The way work flows through your teams—especially when it comes to dependencies—plays a important role in determining whether product-focused teams or specialist teams will work better for your organization. Two categories of dependencies are particularly important: sequential and reciprocal.
Sequential Dependencies
A sequential dependency happens when one team finishes their work and hands it off to another team without needing much further coordination. Once the work is passed along, the receiving team can continue with minimal interaction with the original team.
In theory…
For example, a specialist-team might manage the database, while another team handles the user interface. As long as the database is stable and doesn’t need frequent updates, both teams can operate independently, which theoretically works well.
But in reality…
In practice, what often happens is that handoffs become frequent, or the work becomes too intertwined with the needs of the product. As a result, specialist teams can become bottlenecks, slowing down progress.
Reciprocal Dependencies
Reciprocal dependencies are more complex because teams need to collaborate continuously throughout the development process. In this scenario, product-teams—cross-functional teams with all the skills needed to deliver a complete product feature—tend to be more effective.
Balancing Product Teams and Specialist Teams in Your Agile Framework
When designing your own Agile framework, there’s no one-size-fits-all solution. The key is to find the right balance based on how work flows through your system, particularly focusing on the type and frequency of dependencies. Both product teams and specialist teams serve different purposes, but your framework should prioritize eliminating the most common dependencies first.
- Product teams: These are ideal for handling reciprocal, high-frequency dependencies, where teams need to collaborate continuously to deliver a complete product feature. By merging skills into product teams and giving them ownership of entire features, you minimize external dependencies and allow them to work autonomously. This helps them move faster and avoid getting blocked by other teams. The more frequent the reciprocal dependencies are, the more you should merge teams into product teams to handle these dependencies internally.
- Specialist teams: These teams are better suited for sequential, low-frequency dependencies, where one team completes their work and hands it off to another team with little need for ongoing coordination. Specialist teams focus on stable, specialized components, like operating systems or transaction processing services, where expertise is critical but changes are infrequent. They provide deep technical knowledge but may slow down overall agility if involved in frequent handoffs.
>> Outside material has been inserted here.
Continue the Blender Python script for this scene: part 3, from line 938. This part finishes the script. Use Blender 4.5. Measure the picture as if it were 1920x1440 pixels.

Designing to Eliminate the Most Common Dependencies
To optimize your framework, the focus should be on eliminating what you have most of—start by merging teams into product teams for the highest frequency reciprocal dependencies. This reduces coordination costs and speeds up delivery by allowing product teams to manage complex, interrelated work without external blockers.
Once the high-frequency reciprocal dependencies are addressed, you can leave the low-frequency, stable work with specialist teams that don’t require constant coordination with other teams.
Summary
In designing your Agile framework:
- Prioritize product teams for reciprocal, high-frequency dependencies, merging teams to minimize external coordination and boost autonomy.
- Use specialist teams for sequential, low-frequency dependencies, where deep expertise is needed but changes are rare.
- Focus on eliminating the most common dependencies first to improve efficiency and reduce bottlenecks.
By structuring teams based on the nature and frequency of dependencies, you can create a framework that is flexible, efficient, and tailored to your organization’s unique needs.